### What is asked
Produce word for word the lines of the data below running from the one that has "Reconstruct this image" to the one that has "rnd = random.Random(7)", inclusive, and no others.
*** Listing
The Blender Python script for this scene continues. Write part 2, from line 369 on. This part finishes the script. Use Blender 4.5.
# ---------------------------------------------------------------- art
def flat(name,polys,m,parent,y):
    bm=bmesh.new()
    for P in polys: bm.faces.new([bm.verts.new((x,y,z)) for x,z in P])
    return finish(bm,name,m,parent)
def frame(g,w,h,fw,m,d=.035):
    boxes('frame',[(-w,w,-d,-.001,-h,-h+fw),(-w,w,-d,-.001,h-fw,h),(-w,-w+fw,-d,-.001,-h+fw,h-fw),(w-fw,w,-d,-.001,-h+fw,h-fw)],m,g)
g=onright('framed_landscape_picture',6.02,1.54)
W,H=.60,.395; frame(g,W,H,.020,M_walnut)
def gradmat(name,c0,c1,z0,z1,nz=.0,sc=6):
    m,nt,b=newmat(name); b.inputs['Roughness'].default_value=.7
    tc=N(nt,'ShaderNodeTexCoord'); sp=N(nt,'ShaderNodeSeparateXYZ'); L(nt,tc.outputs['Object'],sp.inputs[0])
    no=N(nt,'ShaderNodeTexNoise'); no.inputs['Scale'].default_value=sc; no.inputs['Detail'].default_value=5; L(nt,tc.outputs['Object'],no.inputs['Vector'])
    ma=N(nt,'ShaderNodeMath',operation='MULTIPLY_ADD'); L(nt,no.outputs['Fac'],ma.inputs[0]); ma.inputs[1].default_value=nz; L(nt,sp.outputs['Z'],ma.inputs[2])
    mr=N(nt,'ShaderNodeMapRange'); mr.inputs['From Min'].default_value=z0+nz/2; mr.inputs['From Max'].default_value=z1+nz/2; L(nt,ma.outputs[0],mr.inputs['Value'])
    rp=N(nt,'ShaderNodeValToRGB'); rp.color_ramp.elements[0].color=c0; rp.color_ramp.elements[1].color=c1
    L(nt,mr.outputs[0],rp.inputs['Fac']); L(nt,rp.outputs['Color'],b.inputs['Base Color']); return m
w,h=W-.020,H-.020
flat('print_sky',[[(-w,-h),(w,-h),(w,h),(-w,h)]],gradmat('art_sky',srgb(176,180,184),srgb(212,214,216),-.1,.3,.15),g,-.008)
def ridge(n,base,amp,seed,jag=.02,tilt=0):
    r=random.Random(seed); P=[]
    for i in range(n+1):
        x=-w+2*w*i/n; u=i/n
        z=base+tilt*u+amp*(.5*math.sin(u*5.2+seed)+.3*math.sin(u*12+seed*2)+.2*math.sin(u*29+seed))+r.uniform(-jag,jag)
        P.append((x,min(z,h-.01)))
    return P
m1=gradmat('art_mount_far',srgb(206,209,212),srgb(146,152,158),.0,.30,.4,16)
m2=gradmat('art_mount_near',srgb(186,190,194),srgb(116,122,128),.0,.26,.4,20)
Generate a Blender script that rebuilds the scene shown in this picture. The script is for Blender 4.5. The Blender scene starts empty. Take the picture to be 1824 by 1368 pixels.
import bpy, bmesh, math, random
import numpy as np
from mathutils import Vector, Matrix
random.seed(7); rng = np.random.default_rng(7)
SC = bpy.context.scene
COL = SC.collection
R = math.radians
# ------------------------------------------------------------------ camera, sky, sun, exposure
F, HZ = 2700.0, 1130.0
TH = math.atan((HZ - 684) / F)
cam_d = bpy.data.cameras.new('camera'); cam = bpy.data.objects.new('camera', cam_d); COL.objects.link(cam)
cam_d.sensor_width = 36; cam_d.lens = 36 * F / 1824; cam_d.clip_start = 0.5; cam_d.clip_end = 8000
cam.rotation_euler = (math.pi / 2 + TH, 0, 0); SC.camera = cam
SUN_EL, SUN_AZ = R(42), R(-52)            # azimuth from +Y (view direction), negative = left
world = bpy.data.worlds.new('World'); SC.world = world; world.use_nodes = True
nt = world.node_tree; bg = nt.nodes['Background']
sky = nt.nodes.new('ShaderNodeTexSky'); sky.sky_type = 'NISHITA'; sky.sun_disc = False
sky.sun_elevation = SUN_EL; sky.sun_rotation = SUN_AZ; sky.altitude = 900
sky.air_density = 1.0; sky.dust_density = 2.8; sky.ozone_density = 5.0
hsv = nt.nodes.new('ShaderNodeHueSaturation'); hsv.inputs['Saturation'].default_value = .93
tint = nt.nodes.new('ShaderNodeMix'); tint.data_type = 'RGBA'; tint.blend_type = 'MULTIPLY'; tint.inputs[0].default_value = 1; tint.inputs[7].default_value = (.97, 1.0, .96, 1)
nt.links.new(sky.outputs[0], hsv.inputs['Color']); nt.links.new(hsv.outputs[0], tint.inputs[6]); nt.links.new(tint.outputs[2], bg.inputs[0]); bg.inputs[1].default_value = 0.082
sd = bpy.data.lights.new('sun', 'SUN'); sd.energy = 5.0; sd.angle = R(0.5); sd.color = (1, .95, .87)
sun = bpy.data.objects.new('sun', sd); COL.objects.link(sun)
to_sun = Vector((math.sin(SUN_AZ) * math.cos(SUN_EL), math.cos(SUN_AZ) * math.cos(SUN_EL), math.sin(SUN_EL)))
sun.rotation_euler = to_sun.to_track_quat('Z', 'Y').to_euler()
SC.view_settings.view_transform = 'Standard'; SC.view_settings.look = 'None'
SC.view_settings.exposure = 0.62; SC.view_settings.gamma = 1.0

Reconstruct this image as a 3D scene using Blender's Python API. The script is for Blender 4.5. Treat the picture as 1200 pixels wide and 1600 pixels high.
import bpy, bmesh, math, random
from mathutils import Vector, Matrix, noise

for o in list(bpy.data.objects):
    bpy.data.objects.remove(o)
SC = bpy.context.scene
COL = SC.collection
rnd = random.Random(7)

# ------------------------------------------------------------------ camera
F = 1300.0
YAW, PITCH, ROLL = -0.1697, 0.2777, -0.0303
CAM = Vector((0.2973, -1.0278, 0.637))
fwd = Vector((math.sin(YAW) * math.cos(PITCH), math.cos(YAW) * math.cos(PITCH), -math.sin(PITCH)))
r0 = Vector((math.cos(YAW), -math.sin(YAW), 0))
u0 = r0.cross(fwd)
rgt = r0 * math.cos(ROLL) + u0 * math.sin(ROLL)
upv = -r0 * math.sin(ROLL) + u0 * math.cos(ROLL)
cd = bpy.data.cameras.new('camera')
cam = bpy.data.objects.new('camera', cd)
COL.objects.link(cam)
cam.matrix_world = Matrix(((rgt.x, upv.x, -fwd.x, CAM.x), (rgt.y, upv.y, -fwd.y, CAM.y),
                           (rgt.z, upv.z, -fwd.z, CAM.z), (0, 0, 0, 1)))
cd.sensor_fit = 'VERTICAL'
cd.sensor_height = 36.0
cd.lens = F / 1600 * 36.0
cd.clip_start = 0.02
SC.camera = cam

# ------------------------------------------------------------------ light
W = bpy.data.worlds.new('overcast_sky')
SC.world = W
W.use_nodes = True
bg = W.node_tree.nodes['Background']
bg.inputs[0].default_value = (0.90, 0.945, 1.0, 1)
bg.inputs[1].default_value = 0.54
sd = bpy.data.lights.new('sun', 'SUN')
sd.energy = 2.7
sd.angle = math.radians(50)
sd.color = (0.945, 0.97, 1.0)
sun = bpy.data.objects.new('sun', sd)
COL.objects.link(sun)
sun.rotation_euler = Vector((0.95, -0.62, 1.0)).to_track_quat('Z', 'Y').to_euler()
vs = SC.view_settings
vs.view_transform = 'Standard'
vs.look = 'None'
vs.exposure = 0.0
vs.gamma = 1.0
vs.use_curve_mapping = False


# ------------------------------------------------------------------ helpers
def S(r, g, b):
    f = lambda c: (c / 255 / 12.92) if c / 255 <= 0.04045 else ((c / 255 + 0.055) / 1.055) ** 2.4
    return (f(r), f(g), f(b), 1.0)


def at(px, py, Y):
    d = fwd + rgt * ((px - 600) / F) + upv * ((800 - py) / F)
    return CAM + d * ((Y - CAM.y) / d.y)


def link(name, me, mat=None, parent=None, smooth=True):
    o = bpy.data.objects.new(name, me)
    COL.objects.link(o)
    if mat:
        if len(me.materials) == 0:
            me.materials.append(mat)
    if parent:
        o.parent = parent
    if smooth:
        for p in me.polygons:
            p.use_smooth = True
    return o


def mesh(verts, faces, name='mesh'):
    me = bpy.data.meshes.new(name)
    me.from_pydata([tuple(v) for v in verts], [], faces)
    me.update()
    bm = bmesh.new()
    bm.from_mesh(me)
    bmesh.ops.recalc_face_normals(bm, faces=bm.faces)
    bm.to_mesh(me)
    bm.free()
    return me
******
### Solution to this exercise
Reconstruct this image as a 3D scene using Blender's Python API. The script is for Blender 4.5. Treat the picture as 1200 pixels wide and 1600 pixels high.
import bpy, bmesh, math, random
from mathutils import Vector, Matrix, noise

for o in list(bpy.data.objects):
    bpy.data.objects.remove(o)
SC = bpy.context.scene
COL = SC.collection
rnd = random.Random(7)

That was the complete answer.